By Beccy Fish, Amy Evans and Juliette Tulloch

The Handmaid’s Tale is a revolutionary novel written by Margaret Atwood and published in 1985. The novel follows a dystopian America rebranded as the religious Republic of Gilead where infertility is a serious issue. To solve this, wealthy men and their wives are bestowed a Handmaid to become surrogate mothers. Offred is the handmaid who narrates the story with her experience in this repressive role, including flashbacks from the past which reveal Gilead’s formation. In America, Roe vs Wade was recently overturned, removing the human right to abortion from those who can get pregnant. This change of law is one of many major steps backwards for bodily autonomy, which is the driving theme of The Handmaid’s Tale. In this issue we decided to explore the cover progression of this pertinent novel.


The 1985 hardback edition from McClelland and Stewarts in Canada is a striking contrast to its successors. Unlike the more recent covers that focus on the outlines of the handmaiden's red cloak and white wings, the first cover follows an abstract artistic style that mirrors the grotesque and perverse nature of Gilead. The towering figure of the man encompasses most of the picture, while an infant-like figure is captured in its hands – a symbol of the children that are born of rape and a reminder that many of the handmaids are just children themselves.

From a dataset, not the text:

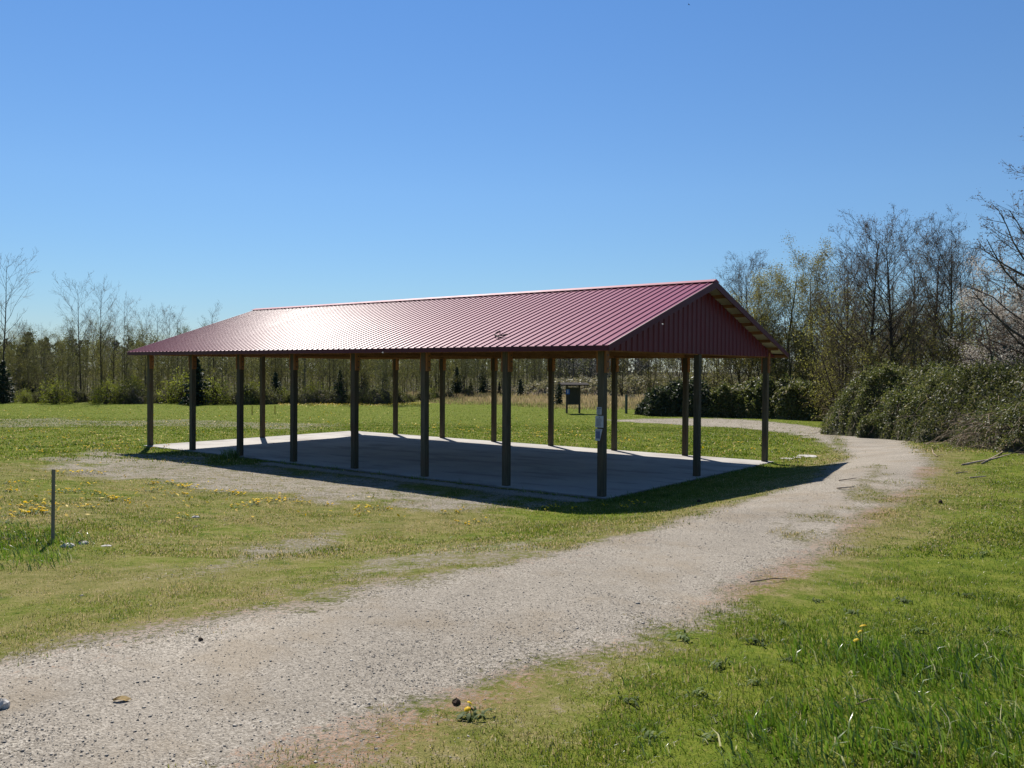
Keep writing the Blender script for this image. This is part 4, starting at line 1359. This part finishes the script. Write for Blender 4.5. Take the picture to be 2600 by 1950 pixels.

This cover was for the first American publication in 1986. The image covers almost the entire space with the title and author squeezed into the top. The image is striking in its composition, with the majority of the space filled with “The Wall” (which is a significant symbol in Gilead where ”‘traitors” such as abortion doctors are hung and displayed for the public). Furthermore, the height and dominance of the wall in the image compared to the size of the figures below shows its un-scalability to demonstrate that the handmaids are trapped both physically and mentally.


The 1996 Vintage edition of The Handmaid’s Tale shows a woman in the red clothing that the handmaids in the novel wear, but her face is blurred so that the reader can’t see any specific facial features. This reflects how the handmaids have lost part of their individual identities because of their position and lack of status (including how they are renamed after their masters). The bold red is striking and has a strong contrast against the dark background.


Penguin’s Vintage Classics paperback edition from 2016 follows this theme of anonymity in previous editions as we are only presented with the handmaid’s bodily outline. This edition plays on the commonly used greetings in the novel, “Blessed Be the Fruit” and “May the Lord Open,” drawing the focus of the cover to the sprouting flower forming from the handmaid’s womb. The well-known red cloak that adorns the handmaid can be seen as a symbol of the violence that is inflicted upon them, but also as a heroic cape that symbolises Offred’s strength to fight against the regime and her captors.


The TV series tie-in cover is interesting because unlike many of the other covers, the focus is on Offred’s face. Many of the other covers lean into the idea of obscuring or not showing the face, highlighting the way that the handmaids are seen as interchangeable and defined by their role rather than as individual. However, this one leans into the recognisability of Offred as she is portrayed in the TV show and is most likely aiming to appeal to fans of the show. Though TV tie-in covers can split opinions, this is a clever choice for drawing the attention of fans of the show who may not have read the book yet.


One of the more recent covers was published in 2019 when minimalism was a powerful trend for book artwork. With only three colours the image is still distinctive with its use of tones in the red to reveal the silhouette of the handmaid who we can assume is Offred, as this is her story. However, because we cannot see her face it could also be any other of the handmaids we encounter such as Ofglen or Ofwarren. The anonymity of the figure is a crucial theme of the book. With the dark background to highlight the twisted and cruel world of Gilead, the red and white contrast is so much more powerful, making a statement to the importance of the handmaids and what they represent. In the recently created fireproof edition of the novel, to fight against banned books, this is the cover they used. “Because powerful words can never be extinguished” – Penguin Random House.